High School vs College

Just recently I had a meeting with Professor McCoy, talking about my old essay and brainstorming ideas for this new essay. While talking about the old essay, she asked why I had done the revision the way that I did. I replied that in high school, we were taught to make the changes that our teachers had asked us to make. She pointed out that just like she had mentioned in class, her comments were not a checklist for us to go through. Her comments were an idea for how to make our piece better overall.

While talking about our new essays, I showed her what I had been working on and then explained where I was going with what I had already written. She commented back that my ideas seemed interesting and that I could easily write an essay off of what I had spoken to her about. I then explained my next point in the essay which was contradicting everything that I had already said. I said that I was thinking about switching my prompts and she looked at me as if I were crazy. She said “why would you think that you need to switch your prompt when I just told you what you were writing about was interesting?” I replied, because I just contradicted myself and usually once you see a prompt, you have to stick with it and follow what it says.
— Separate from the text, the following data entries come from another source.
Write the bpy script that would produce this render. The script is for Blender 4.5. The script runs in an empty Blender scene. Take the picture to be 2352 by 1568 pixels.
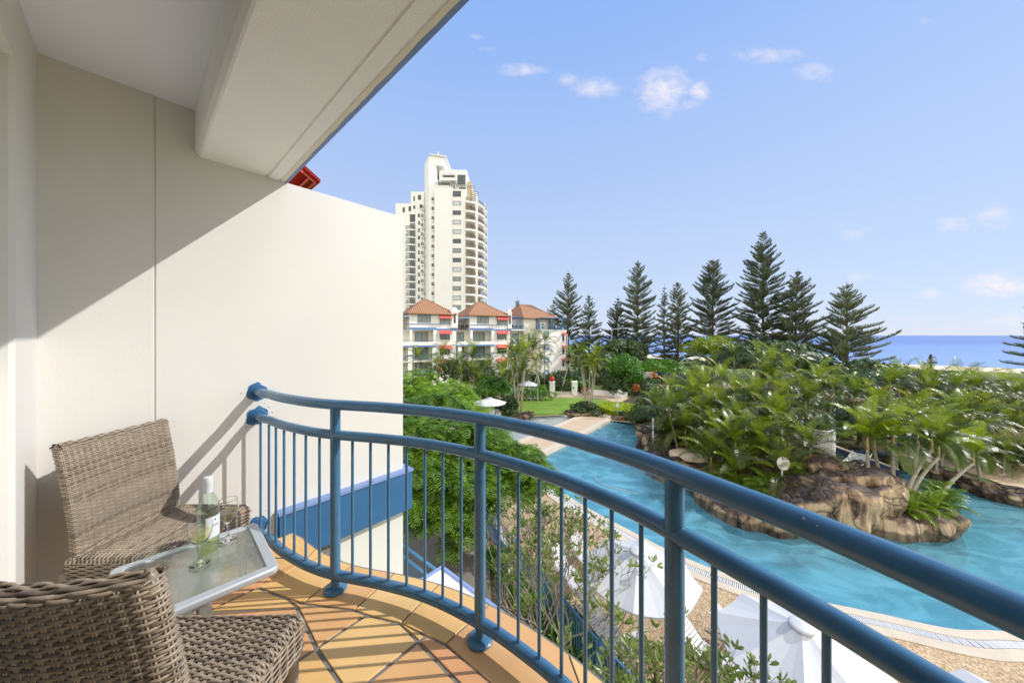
import bpy, math, random
from mathutils import Vector, Matrix, noise
from mathutils.geometry import tessellate_polygon
R = math.radians
PI = math.pi
scene = bpy.context.scene
col = scene.collection
H = 9.0            # eye height over the pool terrace
FX = 760.0         # focal length in survey units
FLOOR = H - 1.41   # balcony floor level

def at(x, y, Y):
    return Vector(((x - 1176) / FX * Y, Y, H - (y - 770) / FX * Y))
def gp(x, y, z=0.0):
    Y = (H - z) * FX / (y - 770)
    return Vector(((x - 1176) / FX * Y, Y, z))

# ---------------------------------------------------------------- objects
def tag(o, label=None, cat=None, group=None, kind=None):
    if label: o['label'] = label
    if cat: o['category'] = cat
    if group: o['group'] = group
    if kind: o['kind'] = kind
    return o
def empty(name, loc=(0, 0, 0), rz=0.0, label=None, cat=None, group=None):
    o = bpy.data.objects.new(name, None)
    o.empty_display_size = 0.2
    col.objects.link(o)
    o.location = loc
    o.rotation_euler = (0, 0, rz)
    return tag(o, label, cat, group)
def copy_tree(o, parent=None):
    c = o.copy()
    col.objects.link(c)
    c.parent = parent
    for ch in list(o.children):
        copy_tree(ch, c)
    return c

def basis(d, up=Vector((0, 0, 1))):
    d = Vector(d).normalized()
    a = d.cross(up)
    if a.length < 1e-4:
        a = d.cross(Vector((1, 0, 0)))
    a.normalize()
    b = a.cross(d).normalized()
    return d, a, b

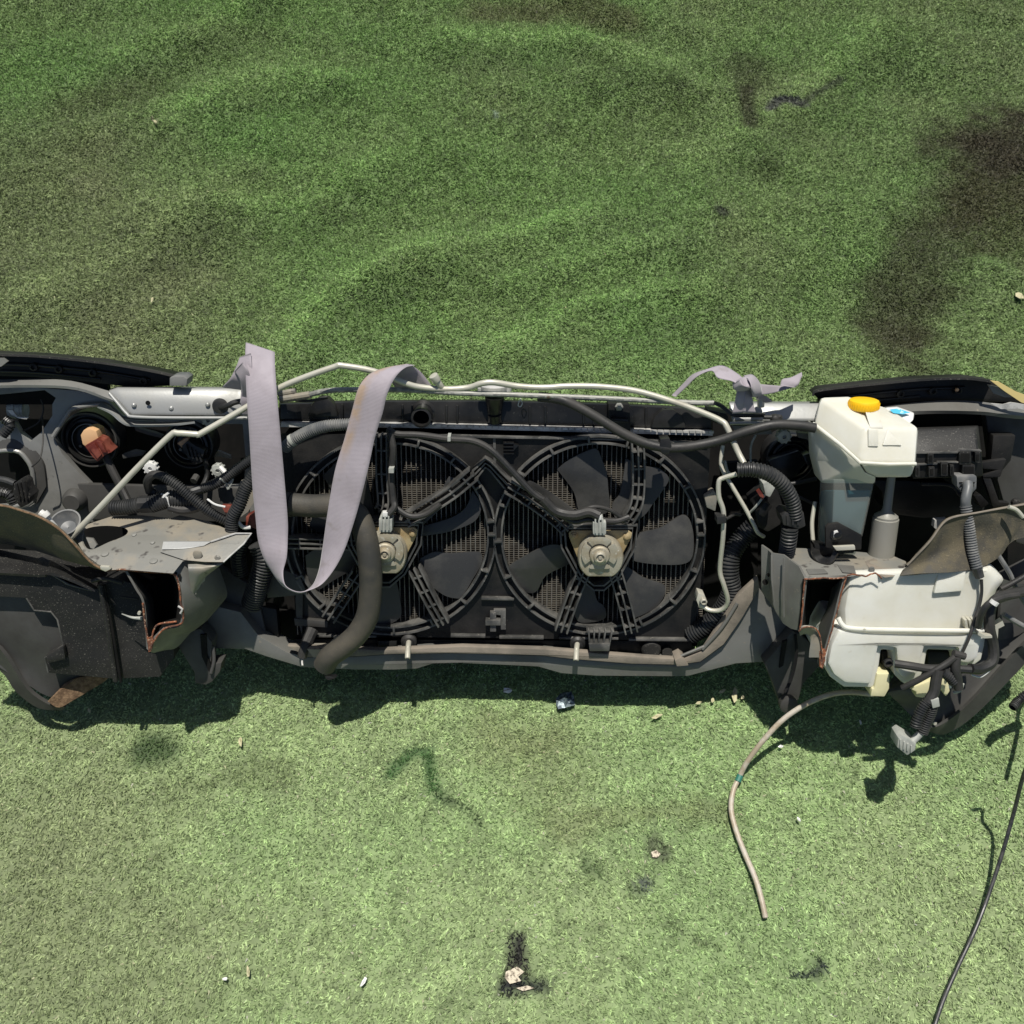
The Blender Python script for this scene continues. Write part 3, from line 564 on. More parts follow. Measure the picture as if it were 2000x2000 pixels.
# --- lower cross member (grey) with its dusty ledge
low = [(405, 1180), (470, 1196), (505, 1242), (560, 1274), (600, 1284), (694, 1283), (762, 1278), (879, 1276), (1060, 1281), (1119, 1288), (1233, 1297), (1324, 1299), (1368, 1293), (1414, 1259), (1448, 1207), (1482, 1150), (1523, 1200), (1552, 1230), (1530, 1294), (1487, 1293), (1437, 1296), (1391, 1308), (1345, 1320), (1324, 1321), (1165, 1320), (1097, 1315), (1051, 1302), (1010, 1300), (901, 1295), (846, 1296), (814, 1306), (770, 1308), (694, 1308), (640, 1306), (590, 1303), (520, 1282), (480, 1268), (417, 1266), (405, 1240)]
m = M().plate(low, .026, .041); cm = m.obj('lower_crossmember', GRY, FE, bev=.003)
led = [(560, 1262), (640, 1266), (744, 1270), (903, 1263), (1060, 1268), (1150, 1275), (1260, 1284), (1330, 1288), (1372, 1272), (1398, 1232), (1440, 1165), (1481, 1128), (1484, 1148), (1450, 1207), (1414, 1259), (1368, 1293), (1324, 1299), (1233, 1297), (1119, 1288), (1060, 1281), (879, 1276), (762, 1278), (694, 1283), (600, 1284)]
M().plate(led, .036, .012).obj('crossmember_ledge', RAILTOP, cm, bev=.003)
M().tube([(1372, 1268, .036), (1410, 1225, .038), (1440, 1178, .038)], 3.5).tube([(1328, 1282, .036), (1376, 1262, .036)], 3).obj('pressed_rib', GRY, cm)
M().plate([(1318, 1290), (1330, 1284), (1338, 1290), (1345, 1300), (1322, 1302)], .045, .03).obj('drain_lip', RAILTOP, cm, bev=.001)
M().plate([(600, 1268), (640, 1268), (640, 1283), (612, 1284)], .04, .02).plate([(655, 1244), (668, 1240), (655, 1276), (640, 1280), (645, 1255)], .05, .003).obj('rusty_tab', MUD, cm)
# side face of the left body panel behind the hose
M().plate([(330, 1150), (420, 1100), (500, 1150), (520, 1240), (560, 1275), (470, 1262), (405, 1250), (340, 1260)], .005, .01).obj('inner_panel', DGR, FE, bev=.002)
M().plate([(545, 1110), (585, 1125), (600, 1160), (560, 1165), (522, 1168), (520, 1120)], .01, .01).obj('duct_flap', DGR, FE, bev=.002)
M().plate([(578, 1130), (592, 1126), (590, 1240), (578, 1200)], .006, .01).obj('side_seal', DGR, FE)
M().plate([(574, 1208), (640, 1214), (640, 1226), (576, 1222)], .008, .01).obj('lower_seal', DGR, FE, bev=.001)
fk = M().tube([(610, 1230, .01), (596, 1262, .03), (590, 1284, .035)], 12, taper=(1.1, .8)).obj('cable_end', RUB, FE)
M().tube([(592, 1278, .03), (590, 1292, .04), (591, 1300, .045)], 2).obj('cable_tip', ALU, fk)
M().lathe((508, 1230, -.03), [(40, 0), (38, .02), (30, .03), (12, .034)]).plate([(480, 1180), (540, 1190), (545, 1245), (520, 1250), (490, 1240)], .0, .02).obj('horn', BLK, FE, bev=.002)

# --- left headlight bay
h1 = [(104, 853), (130, 812), (141, 799), (165, 793), (202, 791), (224, 808), (243, 822), (300, 826), (400, 828), (474, 828), (480, 900), (476, 948), (400, 952), (180, 951), (150, 920), (122, 888)]
h2 = [(-30, 773), (17, 769), (87, 762), (109, 777), (102, 790), (102, 812), (80, 845), (59, 862), (39, 845), (28, 825), (-30, 825)]
h3 = [(-30, 884), (28, 880), (50, 895), (63, 920), (65, 960), (55, 985), (-30, 990)]
M().plate([(-50, 752), (60, 756), (150, 763), (205, 776), (240, 812), (330, 820), (495, 820), (500, 1010), (250, 1010), (100, 1030), (-50, 1020)], -.045, .012, holes=[h1, h2, h3]).obj('headlight_panel', PANEL, FE, bev=.003)
for hh, w0 in ((h1, -.040), (h3, -.038)): M().tube([(a, b_, w0) for a, b_ in (hh[:8] if hh is h1 else hh)], 4.5, n=3).obj('panel_lip', PANEL, FE)
M().sheet([[(-50, 744, -.02), (60, 740, -.02), (140, 744, -.01), (214, 764, .0)], [(-50, 754, .0), (60, 752, .0), (150, 757, .01), (222, 782, .012)]], .004).obj('upper_flange', PANEL, FE)
sp = M().loft([[(213, 760, -.045), (230, 754, -.045), (497, 756, -.045), (500, 812, -.03), (258, 811, -.03), (244, 806, -.03)], [(212, 764, .002), (230, 757, .0), (495, 759, .0), (498, 812, .016), (258, 811, .016), (243, 804, .012)], [(222, 772, .007), (235, 766, .006), (494, 768, .006), (496, 806, .016), (261, 805, .016), (250, 799, .014)]]).obj('radiator_support', SIL, FE, bev=.002)
M().tube([(214, 768, .006), (230, 787, .012), (248, 808, .018), (262, 814, .02), (340, 816, .02), (496, 816, .02)], 3.2, n=4).obj('pressed_edge', SIL, sp)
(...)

While I was saying this, I realized that everything that I had said during our meeting was something that I learned in high school. No professor wants you to stop learning after you graduate high school, they are there to help you continue on your education. Thanks to McCoy’s help, I realized that I need to stop focusing on what I learned in high school and start focusing on what I am learning in college. It’s important to keep an open mind when looking at new topics and while you will always have those old learning techniques from high school in your head, you need to clear some space for new techniques.

Interdisciplinarity is all about combining two things into one whole. You learned things in high school and now you are learning things in college. It is important to combine these different learning styles together and form a technique that will hold the things you learned in high school but then also expand your knowledge and add to it things that you have learned in college.